Styles circa 1890-1910.
It was always so quaint, so turn-of-the-centuryish, home delivery of heating oil. At least to me.
One almost expected to see a horse-drawn wagon with the stuff, rather than a delivery truck.
I however, never did find out if heating oil was used strictly in a furnace, or if it was used in stoves too.
Dear Frank, as a kid I became use to the smell of Karoscene, in homes. It fueled the stove, and heated the place, also kept the lamps burning.
One grandparent had a modern home, oil furnace with radiators that had air in them and clanked as they heated up.
Early morning the sound of comfort and the coffee smell of brewing in the old type percolators ----something we do not use any more, spelled security for me.
Other grandparent lived in an old farm house, early morning was the chunk a chunk of the coals being shaken down, up stairs had big grates in the floor so the heat would rise, frost on the windows and the hot brick wrapped in a towel at the foot of the bed, stone cold. Grandma so happy and proud of her new electric range cooking bacon and eggs-------The smells on a cold winter morning at both places, the old and the new, safety and love.

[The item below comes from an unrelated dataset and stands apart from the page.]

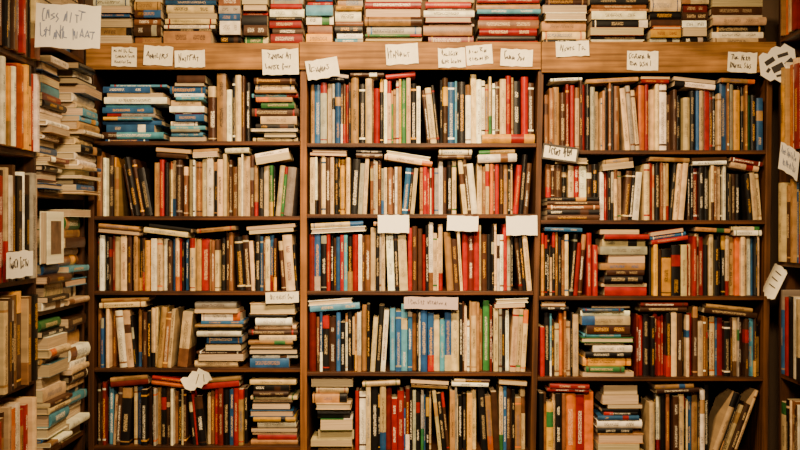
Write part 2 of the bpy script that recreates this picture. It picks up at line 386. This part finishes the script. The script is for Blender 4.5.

Karoscene, the smell brings me back to the summer camps they both had before the electric poles were brought in.
The lamp shades, glass that had to be washed every week, the wick that needed cutting. I have no memory of how the Karoscene was brought to either camp but I do remember the Ice man arriving with Hugh chunks of ice held on big metal prongs for the Ice boxes.
Then the family that spent all their money on a right good funeral, Karoscene heater in the livingroom, big old cast iron wood stove in the kitchen that put out heat too hot to stand by it for minutes at a time. Front of one was too hot while the back side froze.
Miserable life I thought, out house in the back and a bright red water pump in the kitchen, more like a summer camp then a year round home.
Imagine my surprise to find about 20 years ago these Kerosene room heaters on the market. Smack dab in the middle of a room with kids and pets running about them. OH Crap, this is a disaster I thought, but somehow most survived with no problem. A few row houses were burned down, perhaps a few hundred died, but people still buy them.
Mrs. O' Leary's lamp that set off the great Chicago fire was Karoscene, or Whale oil. Blame it on the Irish.